Taylor was forced to play young Scott Flinders, with rookie David Wilkinson on the bench - not a scenario the Palace boss wants to risk again for his relegationthreatened side. And he has admitted: "I am looking at the situation where I might bring Gabor back."

Thankfully for Villa, the word from south London last night was that Speroni's injury situation might have eased sufficiently to allow him to play for Palace. But if he doesn't improve and Kiraly has to go back, it will leave O'Neill with three courses of action before Villa's own big date in south London tomorrow with Alan Pardew's Charlton Athletic.

He can try to bring in another loan 'keeper at short notice, he can risk bringing back either of his two regular 'keepers Sorensen and Taylor, or he can hand a debut to untried 20-year-old Austrian Robert Olejnik, who has been on the Villa bench for the past month.

Olejnik's training partner Taylor says the young man they call 'The Beast' can cope. "Robert is a fantastic goalkeeper with plenty of ability," Taylor said.

"I am sure when he's eventually called up for first-team action he will do a good job."

O'Neill already has severe injury problems for The Valley after four players suffered fresh injuries in the 2-1 Boxing Day defeat at Tottenham, on top of the six men he already had out.

One of those, Mark Delaney, is becoming increasingly concerned about his future after his failure to recover from his latest knee injury.

The 30-year-old Welsh international has suffered abominable luck with injuries throughout his eight seasons with Villa.

But, with his contract due to end this summer, and having not kicked a ball for O'Neill, he is starting to fear the worst after being told he will not return until February at the earliest.

"I'm not happy with the knee," said Delaney, whose only appearance this season was in a Wales shirt against the Czech Republic in September.
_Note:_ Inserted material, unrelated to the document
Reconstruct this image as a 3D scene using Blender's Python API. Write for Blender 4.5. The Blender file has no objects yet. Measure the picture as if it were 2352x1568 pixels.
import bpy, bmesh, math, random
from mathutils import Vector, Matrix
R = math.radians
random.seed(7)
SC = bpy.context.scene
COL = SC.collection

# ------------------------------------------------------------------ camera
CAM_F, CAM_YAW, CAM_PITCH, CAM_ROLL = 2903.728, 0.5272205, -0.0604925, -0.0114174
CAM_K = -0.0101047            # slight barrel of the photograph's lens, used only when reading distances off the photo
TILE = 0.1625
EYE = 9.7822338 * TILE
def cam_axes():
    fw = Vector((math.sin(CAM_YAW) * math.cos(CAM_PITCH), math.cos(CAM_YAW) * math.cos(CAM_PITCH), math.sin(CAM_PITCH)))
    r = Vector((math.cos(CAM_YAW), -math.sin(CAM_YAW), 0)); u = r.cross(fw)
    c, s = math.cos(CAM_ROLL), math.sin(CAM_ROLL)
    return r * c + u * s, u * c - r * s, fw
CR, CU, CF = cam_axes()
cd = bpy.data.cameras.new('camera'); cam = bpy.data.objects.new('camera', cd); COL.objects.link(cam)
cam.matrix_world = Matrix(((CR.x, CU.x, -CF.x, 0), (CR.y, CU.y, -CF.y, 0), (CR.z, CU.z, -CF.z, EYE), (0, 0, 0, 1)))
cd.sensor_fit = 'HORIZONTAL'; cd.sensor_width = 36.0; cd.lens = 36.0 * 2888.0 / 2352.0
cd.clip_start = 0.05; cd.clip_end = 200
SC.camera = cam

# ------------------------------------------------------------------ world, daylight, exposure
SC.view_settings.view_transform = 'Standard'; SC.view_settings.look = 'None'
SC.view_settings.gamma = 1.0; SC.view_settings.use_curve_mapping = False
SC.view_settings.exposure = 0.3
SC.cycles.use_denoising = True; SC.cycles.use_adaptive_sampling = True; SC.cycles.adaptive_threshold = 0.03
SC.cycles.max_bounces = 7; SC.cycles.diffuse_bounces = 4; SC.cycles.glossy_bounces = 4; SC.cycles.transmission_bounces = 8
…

"Maybe it still needs more time. But I'm coming to the end of my contract so the timing could not have been worse."

One piece of comforting news for O'Neill is that 19-year-old midfielder Isaiah Osbourne has become the latest of Villa's promising talents to commit his future to the club.

Osbourne has impressed since making his first-team breakthrough in October. He is set to follow the lead set by Liam Ridgewell, Gary Cahill and Gabriel Agbonlahor last summer by signing a three-and-a-half year deal today. There is no doubt Isaiah has got potential," O'Neill said, "and I've been very pleased with him."